Desde el mismo momento de su investidura, la nueva administración de Donald Trump comenzó a emitir, ya sea deliberadamente o como resultado colateral de su visión política, una serie de estímulos dirigida hacia una Europa que, de pronto, se descubre vulnerable, ansiosa y carente de una burbuja estratégica fuerte. ¿En qué consisten estas series de estímulos? La respuesta yace en un modelo diplomático por excelencia trumpista: la denominada “Política de máxima presión”, que se refiere a una estrategia basada en aplicar sanciones económicas, aislamiento y presión diplomática con el fin de modificar el comportamiento y el rumbo de diversos gobiernos. Algunos ejemplos de esta política son el establecimiento de tarifas a la Unión Europea o la presión diplomática sobre los países miembros de la OTAN para que aumenten su gasto en defensa, entre otros.
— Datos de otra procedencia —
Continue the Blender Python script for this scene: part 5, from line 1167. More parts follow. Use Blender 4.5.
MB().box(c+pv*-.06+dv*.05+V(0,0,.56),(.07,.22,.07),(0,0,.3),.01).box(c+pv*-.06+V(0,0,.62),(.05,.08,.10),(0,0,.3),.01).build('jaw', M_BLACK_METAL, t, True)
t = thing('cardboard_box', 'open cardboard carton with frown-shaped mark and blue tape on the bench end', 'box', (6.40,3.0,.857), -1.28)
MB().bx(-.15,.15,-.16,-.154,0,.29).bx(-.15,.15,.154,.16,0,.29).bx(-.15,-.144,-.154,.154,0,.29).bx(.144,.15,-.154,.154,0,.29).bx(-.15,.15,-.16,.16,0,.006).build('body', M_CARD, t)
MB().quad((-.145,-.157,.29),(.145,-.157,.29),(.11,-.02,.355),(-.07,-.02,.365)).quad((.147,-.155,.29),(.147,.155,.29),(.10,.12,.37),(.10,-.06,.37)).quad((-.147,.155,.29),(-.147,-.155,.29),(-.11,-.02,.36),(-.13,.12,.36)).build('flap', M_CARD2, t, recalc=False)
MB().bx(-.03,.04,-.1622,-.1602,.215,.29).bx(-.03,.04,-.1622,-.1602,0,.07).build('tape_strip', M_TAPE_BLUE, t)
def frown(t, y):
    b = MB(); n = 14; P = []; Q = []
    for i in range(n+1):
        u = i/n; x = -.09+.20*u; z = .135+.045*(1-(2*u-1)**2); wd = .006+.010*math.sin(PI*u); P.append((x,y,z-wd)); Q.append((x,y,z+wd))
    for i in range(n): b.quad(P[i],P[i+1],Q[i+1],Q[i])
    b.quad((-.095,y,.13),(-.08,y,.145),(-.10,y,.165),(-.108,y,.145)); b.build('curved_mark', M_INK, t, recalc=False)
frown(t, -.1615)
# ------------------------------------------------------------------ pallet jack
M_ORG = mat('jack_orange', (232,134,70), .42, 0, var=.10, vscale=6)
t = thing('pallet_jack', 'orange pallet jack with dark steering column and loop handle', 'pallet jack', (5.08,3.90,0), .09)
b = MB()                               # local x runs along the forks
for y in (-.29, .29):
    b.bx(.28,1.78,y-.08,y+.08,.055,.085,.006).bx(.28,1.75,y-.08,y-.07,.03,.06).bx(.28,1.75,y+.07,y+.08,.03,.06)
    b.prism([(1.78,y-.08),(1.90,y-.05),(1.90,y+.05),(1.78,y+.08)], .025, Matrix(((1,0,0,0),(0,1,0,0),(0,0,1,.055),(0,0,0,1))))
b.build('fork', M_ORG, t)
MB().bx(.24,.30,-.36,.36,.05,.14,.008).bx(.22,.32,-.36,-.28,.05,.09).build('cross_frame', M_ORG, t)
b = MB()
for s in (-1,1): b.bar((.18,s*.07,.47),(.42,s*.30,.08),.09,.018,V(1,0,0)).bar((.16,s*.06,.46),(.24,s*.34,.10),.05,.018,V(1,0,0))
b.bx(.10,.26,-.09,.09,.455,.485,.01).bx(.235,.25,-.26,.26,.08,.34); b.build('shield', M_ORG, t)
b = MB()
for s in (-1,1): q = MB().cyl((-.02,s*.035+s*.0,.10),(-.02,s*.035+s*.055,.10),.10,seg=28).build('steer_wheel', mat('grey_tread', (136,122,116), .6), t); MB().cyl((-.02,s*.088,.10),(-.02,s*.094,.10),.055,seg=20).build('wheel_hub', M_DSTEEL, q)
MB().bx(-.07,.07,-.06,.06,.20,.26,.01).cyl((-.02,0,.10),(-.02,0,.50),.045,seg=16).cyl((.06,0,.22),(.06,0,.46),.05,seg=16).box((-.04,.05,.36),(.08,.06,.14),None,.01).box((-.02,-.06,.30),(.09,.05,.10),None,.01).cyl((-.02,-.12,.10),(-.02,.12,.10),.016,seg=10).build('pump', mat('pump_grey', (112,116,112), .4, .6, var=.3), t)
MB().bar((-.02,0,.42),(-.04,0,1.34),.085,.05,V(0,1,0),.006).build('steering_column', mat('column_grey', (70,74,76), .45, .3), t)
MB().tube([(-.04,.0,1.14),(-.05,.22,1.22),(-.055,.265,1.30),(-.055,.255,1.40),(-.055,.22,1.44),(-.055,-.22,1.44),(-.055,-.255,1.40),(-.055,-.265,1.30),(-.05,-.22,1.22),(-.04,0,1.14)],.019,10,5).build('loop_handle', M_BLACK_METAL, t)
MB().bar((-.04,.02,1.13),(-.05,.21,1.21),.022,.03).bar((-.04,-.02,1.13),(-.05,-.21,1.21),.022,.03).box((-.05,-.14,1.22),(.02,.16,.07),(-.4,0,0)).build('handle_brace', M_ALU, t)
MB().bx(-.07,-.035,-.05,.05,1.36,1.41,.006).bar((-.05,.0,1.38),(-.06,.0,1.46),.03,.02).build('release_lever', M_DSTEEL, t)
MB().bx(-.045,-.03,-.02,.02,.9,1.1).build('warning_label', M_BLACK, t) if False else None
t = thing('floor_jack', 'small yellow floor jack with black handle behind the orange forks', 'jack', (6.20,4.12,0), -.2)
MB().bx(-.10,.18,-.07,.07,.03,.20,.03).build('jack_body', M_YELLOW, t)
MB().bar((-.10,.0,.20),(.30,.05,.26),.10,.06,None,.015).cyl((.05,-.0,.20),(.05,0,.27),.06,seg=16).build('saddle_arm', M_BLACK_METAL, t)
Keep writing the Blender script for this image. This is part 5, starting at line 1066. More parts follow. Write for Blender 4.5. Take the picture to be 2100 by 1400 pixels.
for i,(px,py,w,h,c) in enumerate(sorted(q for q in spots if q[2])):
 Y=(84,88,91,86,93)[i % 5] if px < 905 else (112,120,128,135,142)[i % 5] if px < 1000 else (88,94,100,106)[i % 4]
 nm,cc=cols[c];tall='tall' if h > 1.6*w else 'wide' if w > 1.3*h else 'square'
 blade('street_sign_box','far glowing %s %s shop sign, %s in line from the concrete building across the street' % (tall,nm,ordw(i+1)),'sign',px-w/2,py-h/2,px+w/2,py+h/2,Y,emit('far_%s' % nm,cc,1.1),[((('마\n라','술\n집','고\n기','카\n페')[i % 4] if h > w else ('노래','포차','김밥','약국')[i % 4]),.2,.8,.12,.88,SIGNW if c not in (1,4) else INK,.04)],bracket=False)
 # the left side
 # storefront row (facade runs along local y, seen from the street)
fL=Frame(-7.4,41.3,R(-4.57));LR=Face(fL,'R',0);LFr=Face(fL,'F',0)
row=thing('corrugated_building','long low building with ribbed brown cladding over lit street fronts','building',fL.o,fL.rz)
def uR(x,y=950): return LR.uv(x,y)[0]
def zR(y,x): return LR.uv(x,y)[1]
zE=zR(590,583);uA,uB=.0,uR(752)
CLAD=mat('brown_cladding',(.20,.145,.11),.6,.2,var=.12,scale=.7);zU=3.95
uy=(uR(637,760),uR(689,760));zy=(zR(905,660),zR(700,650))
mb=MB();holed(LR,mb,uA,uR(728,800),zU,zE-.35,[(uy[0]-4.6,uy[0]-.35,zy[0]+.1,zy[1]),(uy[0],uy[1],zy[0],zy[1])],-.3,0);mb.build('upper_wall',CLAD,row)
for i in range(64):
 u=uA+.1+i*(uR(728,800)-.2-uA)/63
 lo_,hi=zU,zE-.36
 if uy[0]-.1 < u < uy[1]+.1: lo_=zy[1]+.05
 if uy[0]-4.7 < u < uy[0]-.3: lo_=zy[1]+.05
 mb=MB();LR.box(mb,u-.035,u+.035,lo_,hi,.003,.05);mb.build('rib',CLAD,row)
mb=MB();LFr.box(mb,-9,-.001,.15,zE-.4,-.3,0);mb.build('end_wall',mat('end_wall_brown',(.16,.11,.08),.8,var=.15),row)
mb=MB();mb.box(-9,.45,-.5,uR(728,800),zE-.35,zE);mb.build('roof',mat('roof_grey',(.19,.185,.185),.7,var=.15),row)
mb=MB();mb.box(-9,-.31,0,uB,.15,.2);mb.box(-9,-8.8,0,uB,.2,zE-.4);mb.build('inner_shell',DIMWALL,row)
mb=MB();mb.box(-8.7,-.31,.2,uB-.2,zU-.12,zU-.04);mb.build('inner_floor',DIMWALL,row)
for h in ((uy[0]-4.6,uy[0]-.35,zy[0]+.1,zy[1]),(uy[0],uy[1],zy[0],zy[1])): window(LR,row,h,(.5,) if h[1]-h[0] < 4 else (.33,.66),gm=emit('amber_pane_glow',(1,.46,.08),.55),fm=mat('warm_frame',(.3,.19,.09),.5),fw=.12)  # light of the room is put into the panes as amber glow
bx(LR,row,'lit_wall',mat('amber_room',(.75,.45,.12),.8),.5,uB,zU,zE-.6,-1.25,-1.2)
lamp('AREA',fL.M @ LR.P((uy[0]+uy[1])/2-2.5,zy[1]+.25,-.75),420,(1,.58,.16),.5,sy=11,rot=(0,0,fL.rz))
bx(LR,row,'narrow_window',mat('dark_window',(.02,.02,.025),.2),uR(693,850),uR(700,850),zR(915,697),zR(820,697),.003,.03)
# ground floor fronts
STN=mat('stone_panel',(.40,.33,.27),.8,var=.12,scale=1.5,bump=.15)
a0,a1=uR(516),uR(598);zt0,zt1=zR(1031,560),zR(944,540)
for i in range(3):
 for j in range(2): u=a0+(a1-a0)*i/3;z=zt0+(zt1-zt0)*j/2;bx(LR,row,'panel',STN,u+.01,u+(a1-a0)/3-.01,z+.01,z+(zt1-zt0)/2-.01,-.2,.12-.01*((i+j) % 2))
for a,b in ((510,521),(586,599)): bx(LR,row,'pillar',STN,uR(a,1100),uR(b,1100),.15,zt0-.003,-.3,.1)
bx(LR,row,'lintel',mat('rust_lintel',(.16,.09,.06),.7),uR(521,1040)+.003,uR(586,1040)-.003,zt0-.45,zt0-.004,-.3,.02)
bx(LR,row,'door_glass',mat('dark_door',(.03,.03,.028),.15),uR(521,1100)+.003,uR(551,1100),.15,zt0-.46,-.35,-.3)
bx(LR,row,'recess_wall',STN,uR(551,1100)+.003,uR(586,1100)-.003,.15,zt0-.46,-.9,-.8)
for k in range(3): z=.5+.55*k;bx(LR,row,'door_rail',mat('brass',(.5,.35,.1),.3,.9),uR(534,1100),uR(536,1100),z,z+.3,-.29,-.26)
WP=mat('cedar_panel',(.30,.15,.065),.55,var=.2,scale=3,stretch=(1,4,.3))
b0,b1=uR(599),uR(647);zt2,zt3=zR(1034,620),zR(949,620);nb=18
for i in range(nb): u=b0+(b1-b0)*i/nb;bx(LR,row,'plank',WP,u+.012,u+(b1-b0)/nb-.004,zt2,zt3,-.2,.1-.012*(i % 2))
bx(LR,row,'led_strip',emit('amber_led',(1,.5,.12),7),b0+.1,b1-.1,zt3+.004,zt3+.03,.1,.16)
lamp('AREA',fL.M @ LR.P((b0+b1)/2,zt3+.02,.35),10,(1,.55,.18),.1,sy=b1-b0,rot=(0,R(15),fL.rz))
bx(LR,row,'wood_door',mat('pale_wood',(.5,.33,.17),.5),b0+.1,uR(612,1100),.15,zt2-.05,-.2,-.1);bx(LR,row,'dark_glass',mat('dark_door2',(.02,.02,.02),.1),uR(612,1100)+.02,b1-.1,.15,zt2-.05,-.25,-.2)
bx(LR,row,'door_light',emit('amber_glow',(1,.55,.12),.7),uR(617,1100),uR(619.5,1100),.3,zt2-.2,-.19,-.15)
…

Esta estrategia, sostenida en una retórica áspera, disruptiva y en no pocos casos abiertamente “hostil” se fundamenta en un intento de desmantelar la ilusión de que Estados Unidos continuará fungiendo como garante automático de la seguridad continental de la “patria europea”. El mensaje subyacente, crudo pero claro, era que, serán los estados europeos los que deberán asumir la defensa de su propio territorio y sus intereses estratégicos.

Esta narrativa, inquietante para muchos, cataliza una transformación discursiva y operativa en el seno del proyecto europeo. La presidente de la Comisión Europea, Ursula von der Leyen, no dudó en acuñar una frase que resume el espíritu del momento: “La década del rearme europeo”. En efecto, se abrió un nuevo horizonte político marcado por el imperativo de proteger y redefinir el entramado ideológico, económico, cultural y militar que sustenta lo que, con cierta melancolía, aún se denomina “occidentalismo”.
Todo este proceso, caracterizado por un acelerado rearme militar, una búsqueda de mayor autonomía estratégica de la Unión Europea y una voluntad explícita de desvinculación relativa del actual modelo de protección estadounidense, no es sino una reacción directa al estímulo lanzado desde Washington. Cabe destacar que, en términos estratégicos, dicha reacción resulta no sólo comprensible, sino incluso beneficiosa.
En un continente donde los vientos belicosos han vuelto a soplar con fuerza, parecía inevitable, si no urgente, que Europa emprendiera un proceso de reafirmación de sus capacidades defensivas, así como de consolidación de una voz propia en el concierto internacional. Al fin y al cabo es mejor tarde que nunca, y parece que el “nunca” jamás llegará.